Segundo o ministro da Educação, professor Paulo Renato Souza, o Enem poderá significar o fim do vestibular num prazo de quatro ou cinco anos. Como esse é o terceiro prazo que ele oferece, pode ser que a praga sobreviva por mais algum tempo, mas garantiu o essencial: o suplício do vestibular está com os dias contados.
Os jovens poderão usar suas notas no Enem como um dos ingredientes no acesso às universidades. Algumas das melhores instituições do país já decidiram aceitar as notas do exame federal como um dos parâmetros para a seleção de seus estudantes. Algum dia elas servirão também para uma avaliação dos colégios, sobretudo os particulares, que cobram os olhos da cara e, escondidos atrás da irracionalidade das provas do vestibular, oferecem um ensino viciado.
Há uma corrente crítica do Enem. Ela sustenta que o exame federal acabará dando melhores notas para os alunos de colégios caros, que são melhor preparados. Trata-se de falsa polêmica, pois se um garoto está numa escola pública que lhe dá mau ensino é preferível descobrir isso no exame federal do que depois de se submeter à ansiedade do vestibular. Condenar um exame porque ele revela que há escolas ruins (e que essas escolas se concentram nas regiões mais pobres do país) seria a melhor maneira de varrer para baixo do tapete as deficiências pedagógicas da rede pública. Além disso, é possível que se tenha boas surpresas, tais como escolas públicas com bons resultados e colégios privados com notas desastrosas.

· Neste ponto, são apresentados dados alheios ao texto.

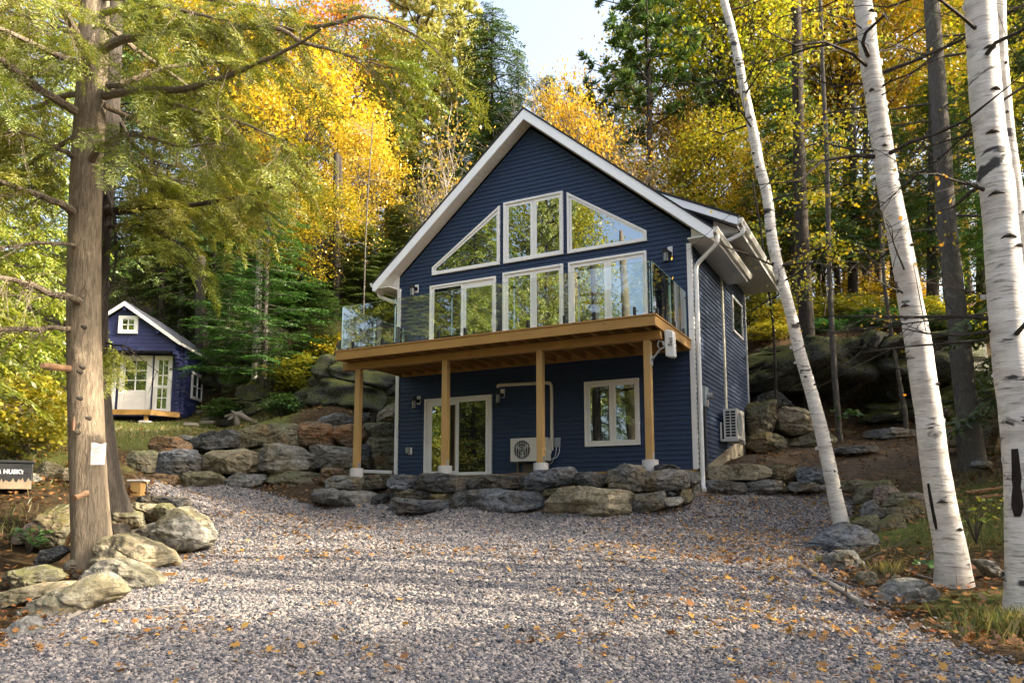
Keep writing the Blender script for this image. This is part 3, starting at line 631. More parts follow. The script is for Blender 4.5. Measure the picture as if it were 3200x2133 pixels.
# ------------------------------------------------------------------ windows and doors
def inset(poly, d):
    n = len(poly); out = []
    for i in range(n):
        p0, p1, p2 = Vector(poly[i-1]), Vector(poly[i]), Vector(poly[(i+1) % n])
        a, c_ = (p1-p0).normalized(), (p2-p1).normalized(); na, nc = Vector((-a.y, a.x)), Vector((-c_.y, c_.x))
        bis = (na + nc); out.append(tuple(p1 + bis * (d / max(0.15, bis.dot(na)))))
    return out
def rect(x0, x1, z0, z1): return [(x0, z0), (x1, z0), (x1, z1), (x0, z1)]
def window(name, outer, panes, parent=house, frame=M['cream'], depth=0.075, glass=None, casing=0.055, y=0.0):
    """outer casing, one sash ring per pane, one pane each"""
    inn = inset(outer, casing); mb = MB(); mb.ring(outer, inn, y - depth, y - 0.004)
    ins2 = inset(outer, casing - 0.001)
    mb.prism(ins2, y - 0.034, y - 0.026)
    w = mb.build(name, frame, parent)
    for i, p in enumerate(panes):
        sash = inset(p, -0.045)
        r_ = MB().ring(sash, p, y - depth + 0.02, y - 0.036).build('sash', frame, w)
        g = M['pane'] if glass is None or glass[i] is None else glass[i]
        MB().prism(p, y - 0.046, y - 0.038).build('pane', g, w)
    return w
window('gable_window', rect(3.36, 5.07, 5.50, 7.17), [rect(3.51, 4.15, 5.61, 7.02), rect(4.33, 4.97, 5.61, 7.02)])
window('gable_window', [(1.12, 5.50), (3.24, 5.50), (3.24, 7.12), (1.12, 5.72)], [[(1.25, 5.60), (3.15, 5.60), (3.15, 6.90), (1.25, 5.68)]])
window('gable_window', [(5.19, 5.49), (7.26, 5.49), (7.26, 5.74), (5.19, 7.11)], [[(5.31, 5.58), (7.16, 5.58), (7.16, 5.69), (5.31, 6.90)]])
window('window', rect(3.34, 5.06, 3.10, 5.25), [rect(3.50, 4.14, 3.26, 5.10), rect(4.32, 4.95, 3.26, 5.10)])
window('window', rect(5.21, 7.24, 3.10, 5.25), [rect(5.37, 6.16, 3.26, 5.10), rect(6.34, 7.13, 3.26, 5.10)])
window('window', rect(5.60, 6.98, 0.60, 2.18), [rect(5.75, 6.23, 0.73, 2.04), rect(6.40, 6.87, 0.73, 2.04)])
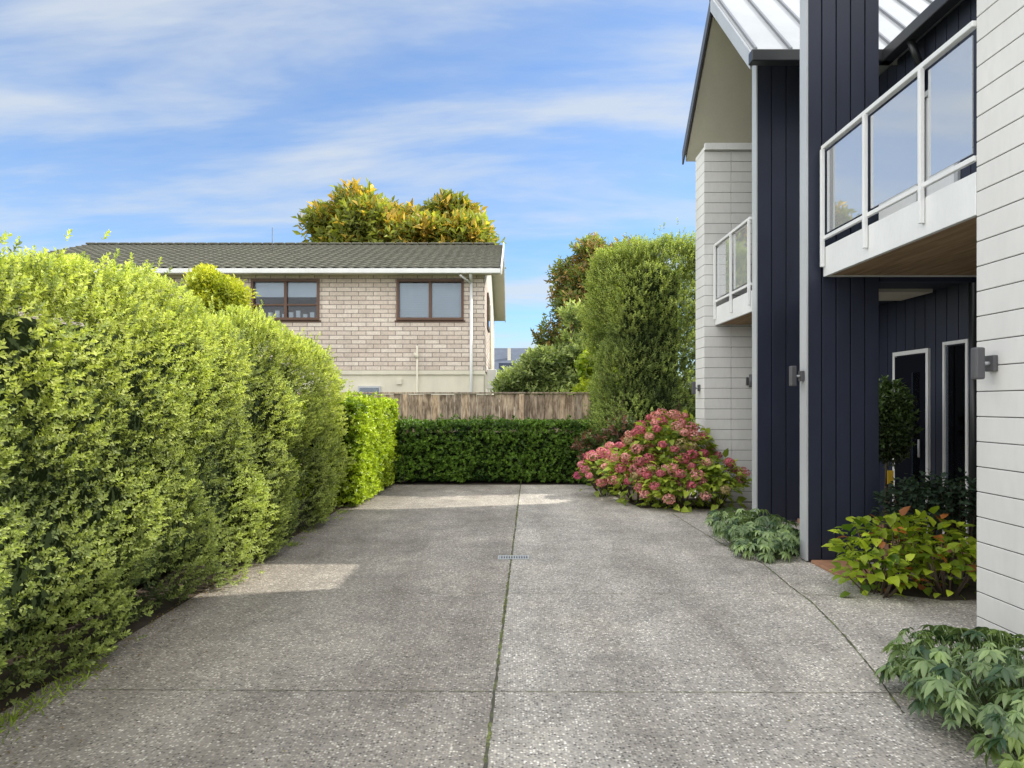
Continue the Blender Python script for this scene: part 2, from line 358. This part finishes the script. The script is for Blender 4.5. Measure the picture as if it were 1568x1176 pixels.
wins=[(-7.45,-5.5,3.93,5.1),(-3.3,-1.38,3.93,5.1)]
zb,zt=2.5,5.3; L=[]
cur=X0
for (a,b_,c,d) in wins:
    L.append((cur,a,Y0,Y0+.2,zb,zt)); L.append((a,b_,Y0,Y0+.2,zb,c)); L.append((a,b_,Y0,Y0+.2,d,zt)); cur=b_
L.append((cur,X1,Y0,Y0+.2,zb,zt)); boxes('front_brick_wall',L,BR,bh)
boxes('side_walls',[(X1-.2,X1,Y0+.2,Y1,zb,zt),(X0,X0+.2,Y0+.2,Y1,zb,zt),(X0+.2,X1-.2,Y1-.2,Y1,zb,zt)],BR,bh)
prism('gable_end',[(Y0,zt),(Y1,zt),((Y0+Y1)/2,zt+1.85)],X1-.2,X1,BEIGE,bh)
boxes('lower_storey',[(X0,X1-.03,Y0+.03,Y1,0,zb)],CREAM,bh)
boxes('plaster_band',[(X0,X1+.015,Y0-.015,Y0+.02,zb-.12,zb-.003)],CREAM,bh)
boxes('room_backs',[(a-.1,b_+.1,Y0+.9,Y0+.95,3.6,5.25) for a,b_,c,d in wins],BLACKI,bh)
for i,(a,b_,c,d) in enumerate(wins):
    y=Y0+.06; w=.07; mid=(a+b_)/2
    boxes('window_frame',[(a,b_,y-.1,y+.06,d-w,d),(a,b_,y-.14,y+.06,c,c+w),(a,a+w,y-.1,y+.06,c+w,d-w),(b_-w,b_,y-.1,y+.06,c+w,d-w),(mid-.04,mid+.04,y-.06,y+.05,c+w,d-w)],BROWN,bh)
    boxes('window_surround',[(a-.05,b_+.05,Y0-.02,Y0-.003,c-.06,c-.003)],BROWN,bh)
    boxes('window_pane',[(a+w,b_-w,y+.01,y+.015,c+w,d-w)],GLASS,bh)
    if i:
        boxes('blind_slats',[(a+w,b_-w,y+.022,y+.03,c+w+.05*j,c+w+.05*j+.047) for j in range(20)],BLIND,bh)
    else:
        boxes('blind_slats',[(a+w,b_-w,y+.022,y+.03,d-.5,d-w)],BLIND,bh)
        boxes('window_transom',[(a+w,b_-w,y-.05,y+.04,c+.42,c+.47)],BROWN,bh)
boxes('sill_items',[(-7.2+.2*i,-7.08+.2*i,Y0+.1,Y0+.15,4.0,4.12+.05*(i%3)) for i in range(8)],WHITE,bh)
def rooftile():
    m,t,b=newmat('roof_tile'); v=objco(t); f=noise(t,1.5,4,v); f2=noise(t,14,3,v)
    c=mixc(t,f,(.07,.072,.056),(.13,.13,.10)); c=mixc(t,ramp(t,f2,[(.45,0),(.7,.6)]),c,(.2,.19,.15)); t.links.new(c,b.inputs['Base Color']); b.inputs['Roughness'].default_value=.85; return m
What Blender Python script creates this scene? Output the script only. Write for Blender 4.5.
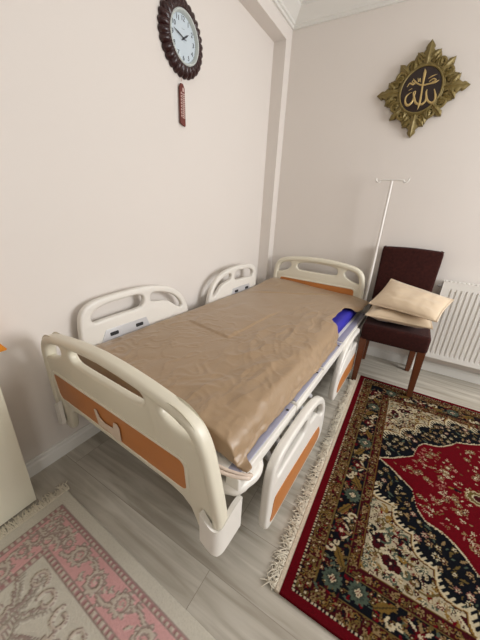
import bpy, bmesh, math, random
import numpy as np
from mathutils import Vector, Matrix, noise

for o in list(bpy.data.objects):
    bpy.data.objects.remove(o)
S = bpy.context.scene
C = S.collection
random.seed(5)
PI = math.pi

# ------------------------------------------------------------------ camera
def cam_axes(yaw, pitch, roll):
    cy, sy, cp, sp = math.cos(yaw), math.sin(yaw), math.cos(pitch), math.sin(pitch)
    f = Vector((-sy*cp, cy*cp, -sp)); r = Vector((cy, sy, 0)); u = r.cross(f)
    c, s = math.cos(roll), math.sin(roll)
    return c*r + s*u, c*u - s*r, f
cd = bpy.data.cameras.new('camera'); cam = bpy.data.objects.new('camera', cd); C.objects.link(cam)
r_, u_, f_ = cam_axes(0.5230068, 0.38278647, 0.05192645)
M = Matrix((r_, u_, -f_)).transposed().to_4x4(); M.translation = (1.15169, -2.567714, 1.18603)
cam.matrix_world = M
cd.sensor_fit = 'VERTICAL'; cd.sensor_height = 36.0; cd.lens = 281.113/640*36.0; cd.clip_start = 0.02
S.camera = cam

# ------------------------------------------------------------------ light and exposure
S.view_settings.view_transform = 'Standard'; S.view_settings.look = 'None'
S.view_settings.gamma = 1.0; S.view_settings.use_curve_mapping = False
S.view_settings.exposure = 0.0
w = bpy.data.worlds.new('sky'); S.world = w; w.use_nodes = True
w.node_tree.nodes['Background'].inputs[0].default_value = (0.80, 0.88, 1.0, 1)
w.node_tree.nodes['Background'].inputs[1].default_value = 1.0

def area(name, loc, target, sx, sy, power, col):
    l = bpy.data.lights.new(name, 'AREA'); l.shape = 'RECTANGLE'; l.size = sx; l.size_y = sy
    l.energy = power; l.color = col
    o = bpy.data.objects.new(name, l); C.objects.link(o); o.location = loc
    o.rotation_euler = (Vector(target)-Vector(loc)).to_track_quat('-Z', 'Y').to_euler()
    return o
# daylight through the window in the right-hand wall, plus a fill lamp added behind the camera
area('window_daylight', (3.56, -1.0, 1.5), (0, -1.0, 1.15), 1.25, 1.2, 64, (1.0, 1.0, 1.0))
area('front_fill', (2.3, -4.15, 1.35), (0.6, -1.5, 1.2), 0.9, 1.9, 17, (1.0, 0.97, 0.93))

# ------------------------------------------------------------------ materials
def lin(c):
    c = np.asarray(c, float)/255.0
    return np.where(c <= 0.04045, c/12.92, ((c+0.055)/1.055)**2.4)
def L4(c): return tuple(float(v) for v in lin(c)) + (1.0,)
def mat(name, col, rough=0.5, metal=0.0, var=0.05, scale=30.0, bump=0.0, bscale=200.0, sheen=0.0, spec=0.5, coat=0.0):
    m = bpy.data.materials.new(name); m.use_nodes = True
    nt = m.node_tree; b = nt.nodes['Principled BSDF']
    b.inputs['Roughness'].default_value = rough; b.inputs['Metallic'].default_value = metal
    b.inputs['Specular IOR Level'].default_value = spec
    b.inputs['Sheen Weight'].default_value = sheen; b.inputs['Coat Weight'].default_value = coat
    tc = nt.nodes.new('ShaderNodeTexCoord')
    n = nt.nodes.new('ShaderNodeTexNoise'); n.inputs['Scale'].default_value = scale; n.inputs['Detail'].default_value = 4
    nt.links.new(tc.outputs['Object'], n.inputs['Vector'])
    mx = nt.nodes.new('ShaderNodeMix'); mx.data_type = 'RGBA'
    c = lin(col)
    mx.inputs['A'].default_value = tuple(c*(1-var)) + (1,); mx.inputs['B'].default_value = tuple(np.minimum(c*(1+var), 1)) + (1,)
    nt.links.new(n.outputs['Fac'], mx.inputs['Factor']); nt.links.new(mx.outputs['Result'], b.inputs['Base Color'])
    if bump:
        n2 = nt.nodes.new('ShaderNodeTexNoise'); n2.inputs['Scale'].default_value = bscale; n2.inputs['Detail'].default_value = 3
        bp = nt.nodes.new('ShaderNodeBump'); bp.inputs['Strength'].default_value = bump; bp.inputs['Distance'].default_value = 0.004
        nt.links.new(tc.outputs['Object'], n2.inputs['Vector']); nt.links.new(n2.outputs['Fac'], bp.inputs['Height'])
        nt.links.new(bp.outputs['Normal'], b.inputs['Normal'])
    return m

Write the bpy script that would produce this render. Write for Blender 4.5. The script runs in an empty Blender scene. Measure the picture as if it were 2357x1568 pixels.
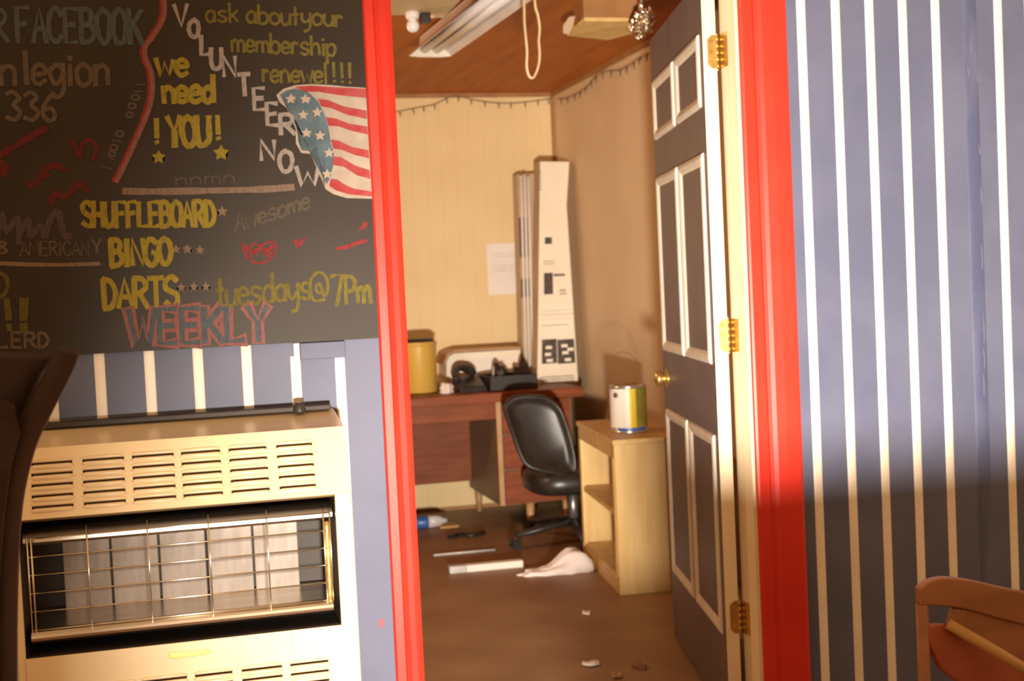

Cinco anos depois da entrada do professor Paulo Renato no Ministério da Educação, o tabu do vestibular está quebrado. Há ainda muito chão pela frente. A inscrição de 340 mil alunos é um belo resultado, mas equivale a uma parcela ainda pequena dos jovens que cursam o ensino médio. É o caso de pensar se o exame não deveria ser aplicado também às outras séries. Dada no último ano, a prova tem o peso de uma sentença. Dada no início do curso, teria o valor de uma advertência.
Essas ressalvas são meros detalhes diante da mudança que o Enem poderá provocar no processo pedagógico. Com uma prova mais racional, ele fere o centro da malignidade do vestibular, pois o que ele tem de mais perverso é a estupidez dos exames. Os colégios deixaram de ensinar física e passaram a ensinar truques para resolver problemas que podem cair nas provas de seleção.
Se fossem problemas que exigissem raciocínio, tudo bem, mas o que mais se via nas provas eram pequenas charadas. Com o Enem, as grandes universidades podem se dar ao luxo de organizar exames mais reflexivos. Um estudante que conseguiu boas notas no exame federal pode ir para o vestibular mais seguro de si, certo de que uma pegadinha não lhe custará um ano de vida e de expectativas familiares.
Noves fora a demora, o Enem é uma lição para o governo. Conseguiu um êxito sem gastar dinheiro, sem tentar reordenar o mundo. Bastou-lhe pegar uma idéia banal, trabalhar com a velocidade que lhe foi possível e, sem polêmicas, introduziu na vida nacional uma novidade com a qual todos ganham e ninguém perde.